College Republicans And finally, it seems that the College Republicans have already given up on the current crop of GOP candidates and are instead looking to "Invest in building the next generation of conservative leaders." For that they're going to need something pretty audacious - and it looks like they have
just the thing! Introducing STORM, "the most audacious social mobilization technology ever attempted by a political organization."
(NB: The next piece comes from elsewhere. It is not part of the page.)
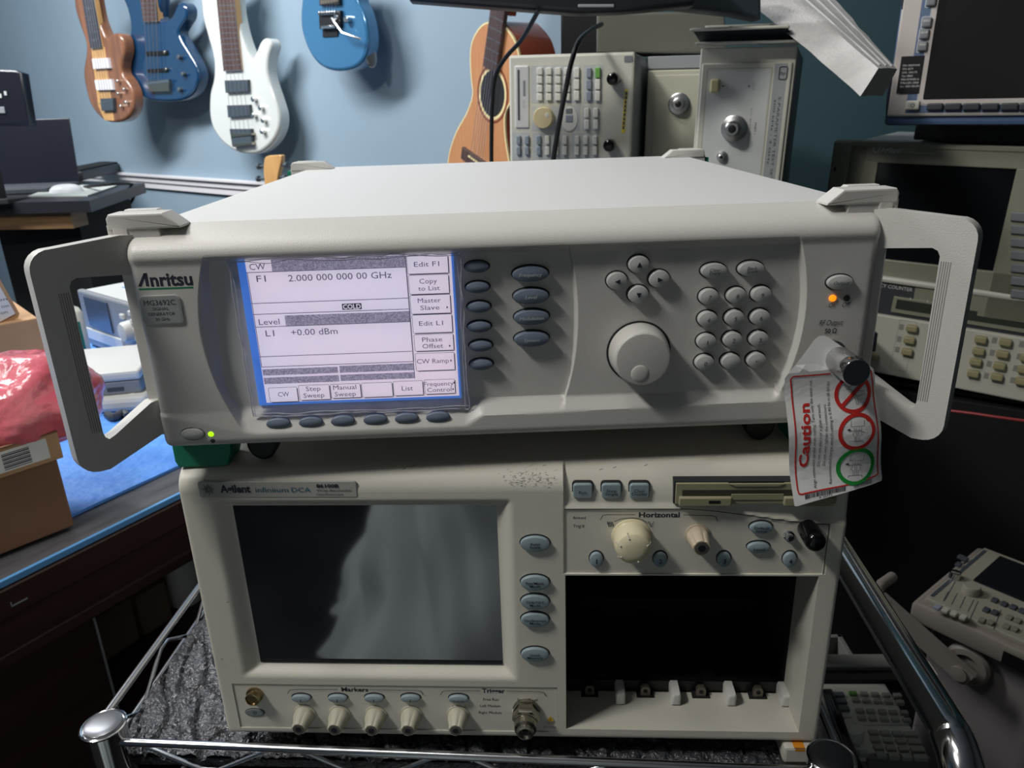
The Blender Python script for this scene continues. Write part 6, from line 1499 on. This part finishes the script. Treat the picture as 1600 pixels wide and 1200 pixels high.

Coming from a group that has at various times in the past offered $50 scholarships to white students in Rhode Island if they can write an essay explaining "why you are proud of your white heritage" (see Idiots
144), held a "Straight Pride Week" for oppressed straight students in Oklahoma (see Idiots
184), and played a "Catch the Illegal Immigrant" game in Idaho (see Idiots
284), I have a feeling that there are going to be quite a few College Republicans who are going to be right at the
front of this STORM. If you catch my drift.
But what is STORM? Hard to say. If you visit the website you can "Experience the STORM" by entering your email address, but to be honest that doesn't sound particularly appealing. Maybe it's a typo and they meant to say "Experience the STROM."
Whatever it is, I'll say this about STORM - it's guaranteed to BLOW.